Yankey, O-line, coming around

PALO ALTO, Calif. -- It was center Sam Schartzstein who jumped off the film and into Stanford coach David Shaw's good graces following Week 1 against San Jose State.

Last week, against Duke, it was offensive guard David Yankey who made the proverbial big leap between Weeks 1 and 2. And Shaw didn't hesitate to praise the 6-5, 300-pound redshirt freshman.

"David Yankey played a very, very good game," Shaw said. "Pretty much one bad play early in the game and the rest of the game was very, very good. I'm very pleased with him."

The offensive line, with three new starters this season, has been, and will be a point of interest all through the year. The loss of All-American center Chase Beeler, guard Andrew Phillips and tackle Derek Hall, both Pac-10 honorable mention, was perhaps the biggest question marks going into the season.

Against Duke, the new guys got their first taste of delayed blitzes -- something the Blue Devils hadn't shown on film. And it caught the rookies off guard in the first half.

"I believe after this game we'll be prepared for that for the rest of the season," Shaw said. "... We said it in the beginning, we knew we were starting two redshirt freshmen [Yankey and tackle Cameron Fleming]. We know Game 5 they are going to be better than they were Game 1. Every game is going to be taking another step with these two young guys."

Yankey took his coach's praise in stride.

"It's nice, but I still have a long way to go," said Yankey, who was born in Australia and raised in Georgia. "Playing next to Moose (Jonathan) Martin and David DeCastro just shows me how far I have to go. These are just minimal leaps. But it's still nice to hear."

Shaw said he thought the line play, overall, was better than against San Jose State. Fleming didn't make as big a jump as Yankey, Shaw said.

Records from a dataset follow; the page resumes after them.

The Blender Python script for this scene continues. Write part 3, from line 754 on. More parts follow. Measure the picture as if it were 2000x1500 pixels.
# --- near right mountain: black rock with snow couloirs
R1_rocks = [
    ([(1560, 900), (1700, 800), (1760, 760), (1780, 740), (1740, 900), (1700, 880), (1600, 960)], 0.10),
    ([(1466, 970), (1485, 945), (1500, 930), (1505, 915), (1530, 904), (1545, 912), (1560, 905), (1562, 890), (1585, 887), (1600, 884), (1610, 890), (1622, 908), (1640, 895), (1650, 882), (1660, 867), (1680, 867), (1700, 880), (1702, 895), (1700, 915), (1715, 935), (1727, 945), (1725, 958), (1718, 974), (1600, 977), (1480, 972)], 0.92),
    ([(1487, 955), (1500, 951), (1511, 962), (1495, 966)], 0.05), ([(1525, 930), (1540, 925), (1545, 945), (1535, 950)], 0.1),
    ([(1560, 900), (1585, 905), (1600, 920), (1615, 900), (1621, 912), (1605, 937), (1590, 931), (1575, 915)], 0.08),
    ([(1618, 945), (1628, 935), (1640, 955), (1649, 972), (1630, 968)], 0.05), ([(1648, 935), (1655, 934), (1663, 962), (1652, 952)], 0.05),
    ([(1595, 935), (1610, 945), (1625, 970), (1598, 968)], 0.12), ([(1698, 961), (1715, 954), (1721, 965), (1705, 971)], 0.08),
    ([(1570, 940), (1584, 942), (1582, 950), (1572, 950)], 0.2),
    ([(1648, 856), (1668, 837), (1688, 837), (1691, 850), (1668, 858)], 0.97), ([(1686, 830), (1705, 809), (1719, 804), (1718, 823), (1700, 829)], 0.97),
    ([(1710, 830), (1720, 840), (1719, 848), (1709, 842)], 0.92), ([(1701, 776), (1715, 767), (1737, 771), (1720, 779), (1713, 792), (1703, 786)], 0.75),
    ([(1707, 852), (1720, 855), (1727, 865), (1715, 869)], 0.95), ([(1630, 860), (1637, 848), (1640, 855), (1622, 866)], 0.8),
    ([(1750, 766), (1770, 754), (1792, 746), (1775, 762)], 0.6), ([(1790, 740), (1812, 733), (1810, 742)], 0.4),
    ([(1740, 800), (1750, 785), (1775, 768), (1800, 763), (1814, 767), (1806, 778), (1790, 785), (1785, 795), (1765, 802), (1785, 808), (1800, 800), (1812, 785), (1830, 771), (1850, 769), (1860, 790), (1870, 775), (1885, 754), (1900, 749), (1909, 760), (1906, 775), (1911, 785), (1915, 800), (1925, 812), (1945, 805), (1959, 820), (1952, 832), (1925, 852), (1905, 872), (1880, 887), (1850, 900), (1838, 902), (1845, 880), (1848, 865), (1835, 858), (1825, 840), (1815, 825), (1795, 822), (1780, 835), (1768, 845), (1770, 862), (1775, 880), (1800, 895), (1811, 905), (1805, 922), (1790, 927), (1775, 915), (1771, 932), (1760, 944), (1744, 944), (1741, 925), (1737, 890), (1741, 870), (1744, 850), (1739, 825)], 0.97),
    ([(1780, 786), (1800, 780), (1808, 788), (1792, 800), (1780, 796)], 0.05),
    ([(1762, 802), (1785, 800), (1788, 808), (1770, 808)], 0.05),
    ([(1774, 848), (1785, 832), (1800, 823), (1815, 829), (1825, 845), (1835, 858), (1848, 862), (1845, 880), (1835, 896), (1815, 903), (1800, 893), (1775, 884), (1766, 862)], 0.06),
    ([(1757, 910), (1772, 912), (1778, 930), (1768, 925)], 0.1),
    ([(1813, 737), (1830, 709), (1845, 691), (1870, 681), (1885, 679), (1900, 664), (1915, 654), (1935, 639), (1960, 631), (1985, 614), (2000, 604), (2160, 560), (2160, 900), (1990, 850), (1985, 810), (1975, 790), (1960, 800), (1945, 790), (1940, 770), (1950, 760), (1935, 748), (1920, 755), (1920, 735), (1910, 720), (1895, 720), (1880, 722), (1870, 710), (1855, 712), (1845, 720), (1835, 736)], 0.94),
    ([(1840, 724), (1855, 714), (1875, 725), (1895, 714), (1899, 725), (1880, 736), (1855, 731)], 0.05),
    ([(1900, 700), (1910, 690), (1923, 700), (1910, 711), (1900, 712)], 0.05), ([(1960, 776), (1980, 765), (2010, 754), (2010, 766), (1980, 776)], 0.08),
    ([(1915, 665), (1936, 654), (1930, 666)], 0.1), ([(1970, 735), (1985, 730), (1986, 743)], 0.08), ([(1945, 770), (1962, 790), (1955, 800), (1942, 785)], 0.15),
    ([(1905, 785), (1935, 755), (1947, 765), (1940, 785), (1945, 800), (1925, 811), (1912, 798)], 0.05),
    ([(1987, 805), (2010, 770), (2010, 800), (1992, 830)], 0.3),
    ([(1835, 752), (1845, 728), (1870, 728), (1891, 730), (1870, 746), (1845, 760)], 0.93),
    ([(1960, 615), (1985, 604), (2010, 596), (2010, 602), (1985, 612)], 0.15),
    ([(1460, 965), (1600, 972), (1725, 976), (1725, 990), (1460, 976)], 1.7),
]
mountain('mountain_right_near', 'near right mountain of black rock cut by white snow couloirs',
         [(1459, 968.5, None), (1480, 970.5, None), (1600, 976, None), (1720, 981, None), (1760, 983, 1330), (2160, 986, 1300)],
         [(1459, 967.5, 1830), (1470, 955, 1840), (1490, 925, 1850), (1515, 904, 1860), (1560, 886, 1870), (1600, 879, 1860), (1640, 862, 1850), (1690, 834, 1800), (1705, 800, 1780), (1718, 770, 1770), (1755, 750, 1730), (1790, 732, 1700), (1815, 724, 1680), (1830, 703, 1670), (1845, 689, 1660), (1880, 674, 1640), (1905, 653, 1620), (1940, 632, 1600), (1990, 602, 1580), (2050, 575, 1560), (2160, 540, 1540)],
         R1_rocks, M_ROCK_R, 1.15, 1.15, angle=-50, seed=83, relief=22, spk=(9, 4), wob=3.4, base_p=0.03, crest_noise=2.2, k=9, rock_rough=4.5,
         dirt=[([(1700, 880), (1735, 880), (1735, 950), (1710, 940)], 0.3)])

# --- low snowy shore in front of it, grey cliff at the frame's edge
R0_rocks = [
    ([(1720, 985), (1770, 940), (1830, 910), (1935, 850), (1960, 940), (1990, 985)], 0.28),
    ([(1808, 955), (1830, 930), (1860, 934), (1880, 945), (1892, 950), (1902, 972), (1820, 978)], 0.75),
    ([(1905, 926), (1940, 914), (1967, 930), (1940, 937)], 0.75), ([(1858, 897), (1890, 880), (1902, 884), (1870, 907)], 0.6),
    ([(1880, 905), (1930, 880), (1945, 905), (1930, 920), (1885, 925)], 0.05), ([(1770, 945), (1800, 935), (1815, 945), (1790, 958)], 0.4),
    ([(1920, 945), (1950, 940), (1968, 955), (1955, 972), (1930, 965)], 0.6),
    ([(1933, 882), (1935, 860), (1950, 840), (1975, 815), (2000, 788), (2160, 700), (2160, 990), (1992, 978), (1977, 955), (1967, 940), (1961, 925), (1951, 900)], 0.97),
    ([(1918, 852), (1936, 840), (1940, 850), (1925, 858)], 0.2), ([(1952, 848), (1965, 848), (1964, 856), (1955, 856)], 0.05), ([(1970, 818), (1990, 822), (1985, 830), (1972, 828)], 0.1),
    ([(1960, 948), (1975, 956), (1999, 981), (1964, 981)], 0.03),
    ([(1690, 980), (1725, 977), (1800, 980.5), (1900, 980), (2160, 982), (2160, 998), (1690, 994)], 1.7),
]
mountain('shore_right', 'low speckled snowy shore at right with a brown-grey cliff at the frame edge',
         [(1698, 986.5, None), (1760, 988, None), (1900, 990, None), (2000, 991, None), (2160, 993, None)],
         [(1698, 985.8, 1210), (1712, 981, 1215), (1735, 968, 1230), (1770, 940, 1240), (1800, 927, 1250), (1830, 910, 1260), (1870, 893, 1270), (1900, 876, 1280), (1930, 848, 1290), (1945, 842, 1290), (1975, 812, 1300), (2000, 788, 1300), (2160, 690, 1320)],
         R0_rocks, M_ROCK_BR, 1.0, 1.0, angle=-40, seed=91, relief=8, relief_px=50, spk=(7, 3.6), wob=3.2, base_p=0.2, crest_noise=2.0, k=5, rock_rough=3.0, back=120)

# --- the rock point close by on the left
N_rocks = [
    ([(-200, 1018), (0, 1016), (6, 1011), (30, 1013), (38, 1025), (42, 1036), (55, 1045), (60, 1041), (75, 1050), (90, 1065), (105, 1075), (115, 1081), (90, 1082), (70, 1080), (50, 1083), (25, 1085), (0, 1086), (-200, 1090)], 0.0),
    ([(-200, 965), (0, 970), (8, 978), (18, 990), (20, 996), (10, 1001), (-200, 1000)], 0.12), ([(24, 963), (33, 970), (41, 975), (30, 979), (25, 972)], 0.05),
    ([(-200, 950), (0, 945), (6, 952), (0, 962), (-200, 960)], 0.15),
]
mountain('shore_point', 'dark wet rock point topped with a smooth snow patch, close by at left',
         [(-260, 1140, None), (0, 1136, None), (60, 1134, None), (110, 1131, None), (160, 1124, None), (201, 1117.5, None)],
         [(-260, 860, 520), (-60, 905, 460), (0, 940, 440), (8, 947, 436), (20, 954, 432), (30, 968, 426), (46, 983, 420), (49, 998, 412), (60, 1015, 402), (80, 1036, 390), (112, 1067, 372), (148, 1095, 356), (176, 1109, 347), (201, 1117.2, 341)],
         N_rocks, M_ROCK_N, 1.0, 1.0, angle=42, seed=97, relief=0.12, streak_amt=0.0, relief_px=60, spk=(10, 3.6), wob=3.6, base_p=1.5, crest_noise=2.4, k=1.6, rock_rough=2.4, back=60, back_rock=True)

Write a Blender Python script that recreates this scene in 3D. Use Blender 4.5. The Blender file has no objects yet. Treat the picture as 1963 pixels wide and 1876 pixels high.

But noted, overall, he thought Fleming played better.

Yankey said he and the rest of the line take responsibility for not responding quick enough to Duke's delayed stunts. It's an experience and communication issue that he expects will improve as the new line grows together.

"I'm glad we made the corrections in the second half," he said. "But honestly, you have to be ready for it in the first place. We're coached to respond to everything and be prepared. But we picked it up and got better as the game went on."

While the line was figuring out Duke's scheme, quarterback Andrew Luck took more hits than his linemen were comfortable with. That was also a concern for Shaw.

"I would love for him never to get touched," Shaw said. "The bottom line is, that's what I love about him. He doesn't care. But we care a lot. He says 'Coach, I'll stand in there.' At the same time, it's a big reason why we need to be balanced so we don't play against pass rushers all game."